Mr. Spitzer, who is mulling a run for governor, sternly warned Republicans to watch their words during their national convention in New York in late August.


“Do not dare use 9/11 for political purposes,” he said.


“Neither party should use this politically. So we say to Republicans: ‘Do not go there.’ It would not be fair or right and we will not let you do it,” Mr. Spitzer told a breakfast meeting he hosted for the New York delegation. “We have seen in the 9/11 commission report how many errors we made and how many opportunities were missed.”


The breakfast was attended by Senator Schumer; Senator Kerry’s sister, Peggy Kerry; the speaker of the New York State Assembly, Sheldon Silver; the state comptroller, Alan Hevesi, as well as New York delegates and state party officials.


New Yorkers are not just “the ATM state for the Democratic Party,” but the “heart and soul” and the “conscience” of the Democrats, Mr. Spitzer said. He paid tribute to numerous prominent New York Democrats, and added a Republican, President Theodore Roosevelt, to their ranks.

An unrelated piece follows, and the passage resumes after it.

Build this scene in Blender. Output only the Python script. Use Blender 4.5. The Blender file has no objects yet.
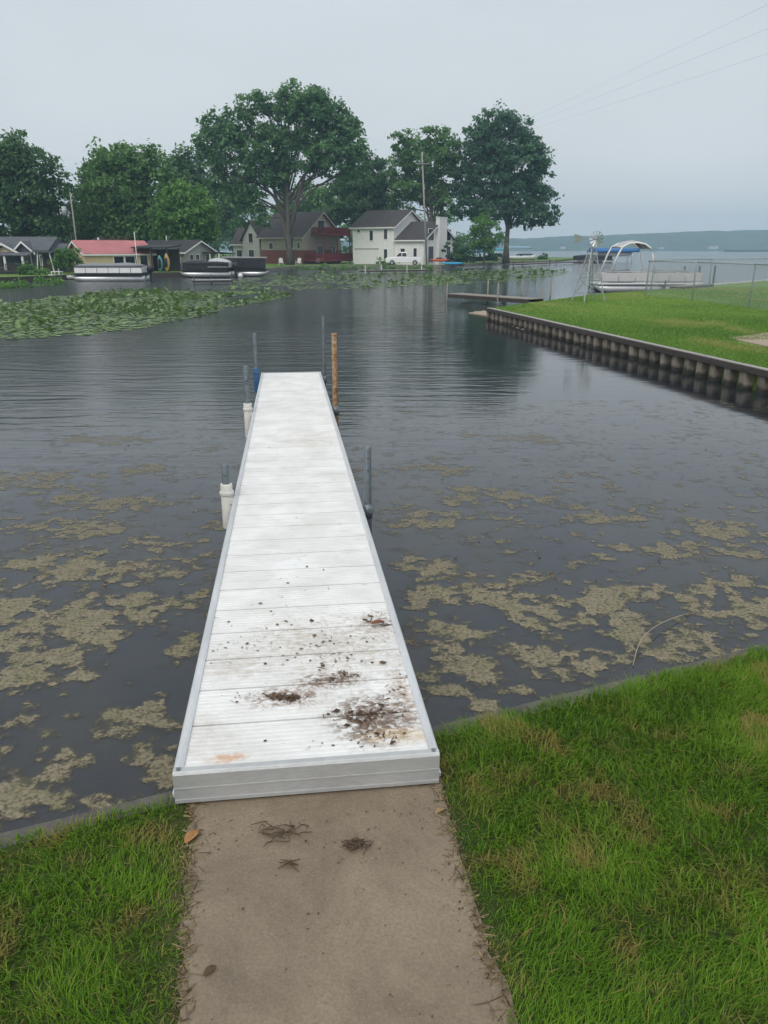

“There is no way conceivable that Teddy Roosevelt would be a Republican these days,” he said. “Teddy would be a Democrat.”


Mr. Spitzer was followed on the podium by a liberal comedian and radio host, Al Franken. “We’re not hearing a lot of Bush bashing in the hall, so why not here?” asked Mr. Franken.


“If Vice President Cheney were here today, he would tell you all to f– yourselves, and he would feel better about it,” he said, to roars of laughter, alluding to the instructions Mr. Cheney recently gave to Senator Leahy of Vermont.


“When then-Governor Bush was running in 2000, he was against nation building. What I didn’t realize is he meant only our nation,” he said.


Mr. Franken said he recently hosted President Clinton on his radio show. “You forget that a president can actually talk and think at the same time,” he said.


The extent to which Democrats should take personal aim at the president was a point of contention throughout the week. In his speech on the convention floor yesterday, Senator Lieberman of Connecticut said Democrats “should not resort to personally demonizing” Republicans to win the election. “Such tactics are wrong, regardless of who practices them, because they divide and diminish America at a time when we must stand united and strong,” he said.